O estado norte-americano do Texas optou por um sistema elétrico independente, autossuficiente, mas que se provou catastrófico diante do Vortex Polar.

A discussão aberta não é apenas sobre desenhos de mercado, mas como o planejamento energético vai incorporar e calcular o trade-off entre o custo de investir para ter um sistema mais robusto, que garanta o suprimento a qualquer preço, por entender que a falta de eletricidade é mais danosa pra a sociedade, ou apostar nas baixas probabilidades de eventos extremos ocorrerem.

Em agosto de 2020, o estado da Califórnia também pagou o preço da falta de planejamento e descoordenação interestadual. Inversamente ao Texas, o estado mais populoso dos EUA teve um pico de demanda por causa de uma onda de calor extremo. A opção da Califórnia foi apostar todas as fichas nas fontes renováveis, mas faltou geração térmica, após o estado ter desligado 9.000 MW de usinas térmicas nos últimos 6 anos.

No Brasil, a sazonalidade climática sempre foi razoavelmente previsível, com períodos úmidos e secos bem definidos. No entanto, desde 2014 o País não consegue manter os reservatórios cheios por muito tempo, em razão da quebra de expectativa entre o que historicamente se espera de água para produzir hidreletricidade em um ciclo e o que de fato tem acontecido.

Segundo Street, cada vez mais fica claro que o homem não está conseguindo se proteger das ameaças da natureza. Por aqui temos a vantagem de ter um sistema interligado, mas a um custo. “Uma coisa importante a se falar é que a interligação tem um custo. Funciona como uma espécie de seguro e toda vez que se contrata um seguro há três fatores envolvidos: valor do prêmio (investimentos); valor de acionar o seguro (equivalente ao valor da energia que se precisa); e a probabilidade do evento ocorrer”, observou o professor.

O ex-presidente da Empresa de Pesquisa Energética (EPE), Mauricio Tolmasquim, explicou que, por decisão política, o estado do Texas optou por ser isolado, em um modelo chamado de Energy Only Market – ou mercado somente de energia. “Eles não pagam pela capacidade, de maneira nenhuma”, frisou. O racional é que o preço da energia é suficientemente capaz de remunerar os investimentos e garantir os retornos adequados para que a demanda seja atendida.

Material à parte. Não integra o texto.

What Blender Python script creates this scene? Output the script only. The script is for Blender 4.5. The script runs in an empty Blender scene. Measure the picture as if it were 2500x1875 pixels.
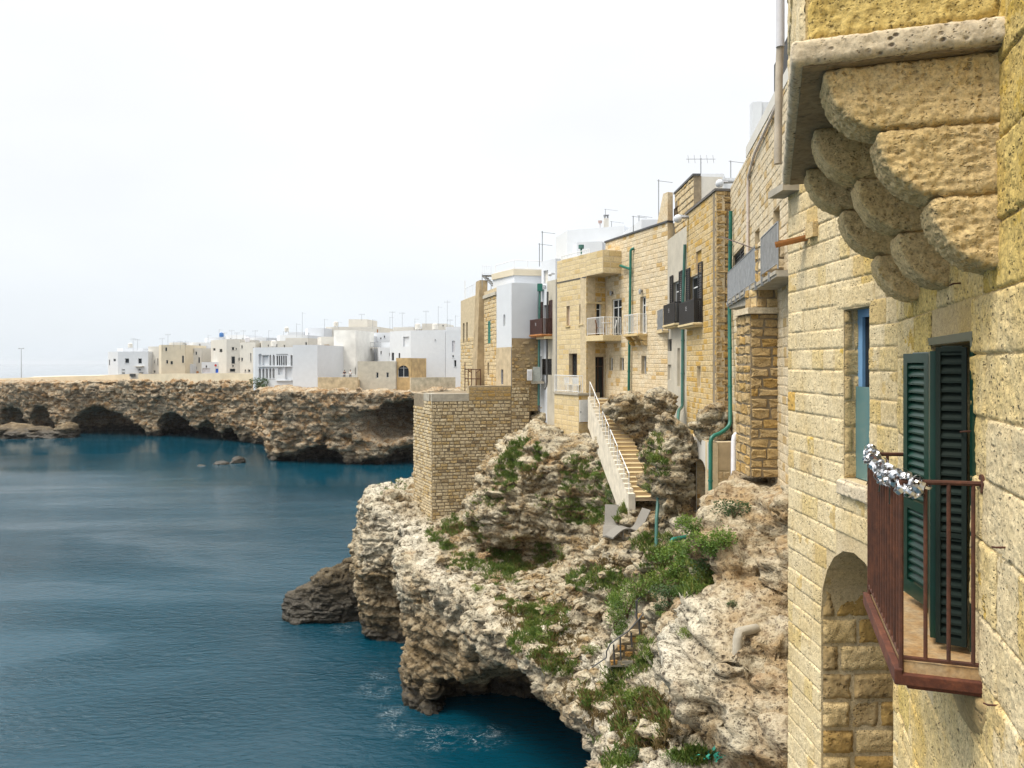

Ontem (17) Tolmasquim tuitou: “Vortex Polar e disparada no preço da energia de US$ 50 para US$ 9.000/MWh no Texas estão tendo efeitos inusitados. Segundo a Bloomberg, uma comercializadora (Griddy), disse a todos os 29.000 de seus clientes que eles deveriam mudar para outro fornecedor.”

Na home page da Griddy é possível ver uma mensagem em forma de pedido de compreensão aos clientes. “Esta foi a tempestade mais fria em mais de 30 anos no Texas e trouxe um clima sem precedentes em todo o país, mas ainda acreditamos que o atacado é a melhor aposta no longo prazo”, diz o comunicado da a empresa, que é uma comercializadora de energia e oferecia ao seus clientes um valor fixo muito baixo, pois aposta suas fichas no mercado spot.

“Essa comercializadora em específico está fazendo uma campanha para que os seus clientes encontrem outro fornecedor de energia, porque o preço spot vai explodir”, disse Tolmasquim.

O presidente da consultoria PSR, Luiz Barroso, explicou que tem uma massa de ar frio grande que está entrando nos Estados Unidos continental por uma região onde antes não ocorria, porque havia uma corrente de ar que desviava essas massas do Ártico para Oceano. “Mas está entrando e está todo mundo fazendo blecaute rotativo. A expectativa é de que a situação permaneça até amanhã”, alertou.

Para o matemático, que também já foi presidente da EPE, a grande lição deste caso será saber como o Brasil vai incorporar a dimensão da resiliência e dos choques climáticos dentro do processo de planejamento energético. “Independente se optarmos por um mercado centralizado ou partirmos para um mercado de capacidade, se mostra necessário a definição de uma métrica que determine qual é o custo da confiabilidade”, questionou.

Para Tolmasquim, fica clara a necessidade de determinar como será feito o pagamento pela capacidade no Brasil. A criação de um mercado de capacidade está no radar do Ministério de Minas e Energia (MME) como uma forma de remunerar e compartilhar os custos das infraestruturas elétricas que atendem aos consumidores dos ambientes regulados (distribuidoras) e livres (mercado livre), permitindo uma competição maior na parcela “energia”.

Outra lição destacada por Tolmasquim se refere ao papel das comercializadoras de energia. “As comercializadoras são importantes para dar opções de escolha ao consumidor, mas é necessária uma regulamentação que garanta a solvência do sistema e a proteção do consumidor”, concluiu o professor do Programa de Planejamento Energético da COPPE/UFRJ.